SAN FRANCISCO — Mayor London Breed hasn’t conceded the election, but her path to winning another term leading San Francisco appears quite narrow.
Early returns show her trailing far behind Daniel Lurie, a Levi Strauss heir and nonprofit founder, who far outspent the incumbent using his personal wealth and blamed Breed for the city’s problems with homelessness, brazen theft and drug overdoses.
He leads with 56 percent of the vote using the city’s ranked-choice voting system, while Breed has 44 percent.
It’s a dismal showing for Breed, a moderate Democrat, who was nevertheless projecting optimism after early returns. “It ain’t over till it’s over,” she told supporters Tuesday night at a soul food restaurant near downtown.
The city doesn’t expect to release another batch of results until 4 p.m. Thursday, and Breed’s campaign said she won’t comment further until then.
“I’m reluctant to say anything because I want to respectful and considerate to the candidates and the process — losing and conceding is hard, I’ve been there,” said Dan Newman, a consultant who ran an outside independent-expenditure group backing Lurie.
He added, “So the candidates will speak when they’re ready, but the math has spoken. The math says this is over.”
Joe Arellano, a spokesperson for Breed’s campaign, declined to discuss how she is parsing the early returns. He said she was taking Wednesday to process the defeat of Kamala Harris, her friend and former mentor.

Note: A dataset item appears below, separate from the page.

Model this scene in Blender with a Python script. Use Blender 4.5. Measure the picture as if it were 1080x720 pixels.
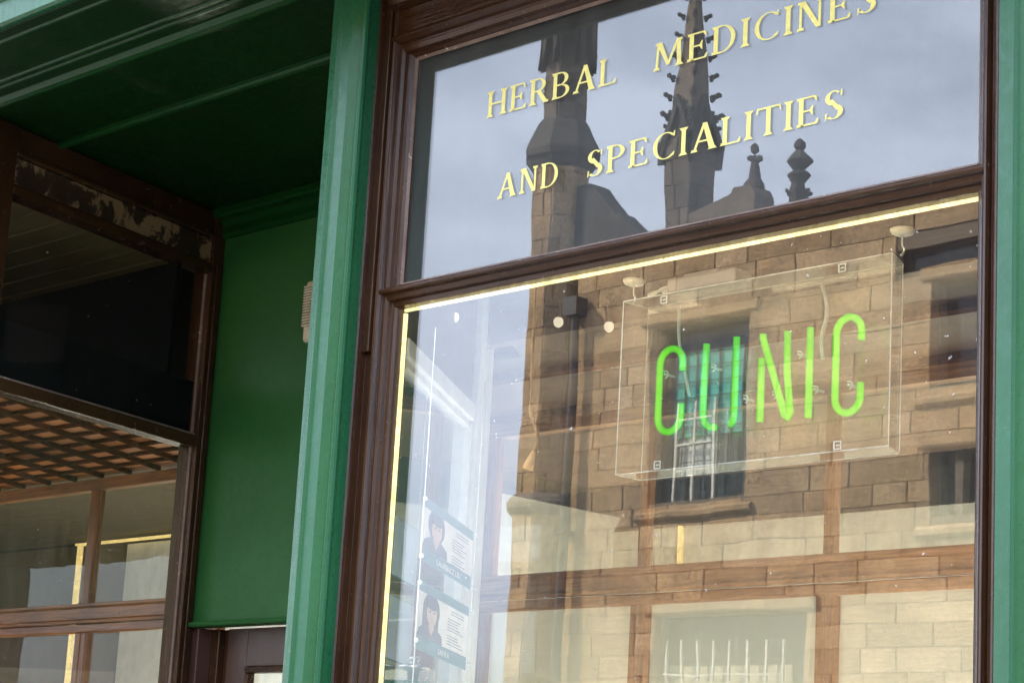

But even some of Breed’s close political allies are privately questioning whether she could mount a comeback in later returns given the size of Lurie’s margin and a pool of uncounted ballots.
Roughly 60 percent of votes cast in the election have already been tabulated, and city officials estimate there are 157,000 left to count. Lurie was ahead of Breed by more than 24,000 votes as of early Wednesday morning, after a ranked-choice tabulation. To close that gap, Breed would have to capture an outsize share of the remaining tally.
Lurie surged in the polls during the final weeks of the race and performed strongly across the city — most notably in the Sunset and Richmond districts, where he had the backing of many Asian-American voters.
Polls also consistently suggested that Lurie would benefit from ranked-choice voting in the crowded mayoral race. Part of his strategy was to be the second-choice for many residents who voted for another candidate first — namely Board of Supervisors President Aaron Peskin or Mark Farrell, a former interim mayor.
Not only is Lurie leading Breed with more of those second-choice ballots from the other candidates, he’s also ahead in first-choice votes. That surprised many political insiders in the city.
In San Francisco’s system of ranked voting, voters are allowed to rank up to 10 candidates in order of preference. In each round of tabulation, the candidate with the fewest first-choice votes is eliminated and their votes are reassigned based on voters’ second choices.
Lurie stopped short of declaring victory Tuesday night as he spoke to an electric crowd of supporters in the Mission District. But he declared San Francisco is a “city that will rise again,” standing in front of the city’s flag, which depicts a phoenix rising from the ashes.
“The moment that we are in calls for a new era of leadership in City Hall,” he said, “one rooted in accountability, service and change.”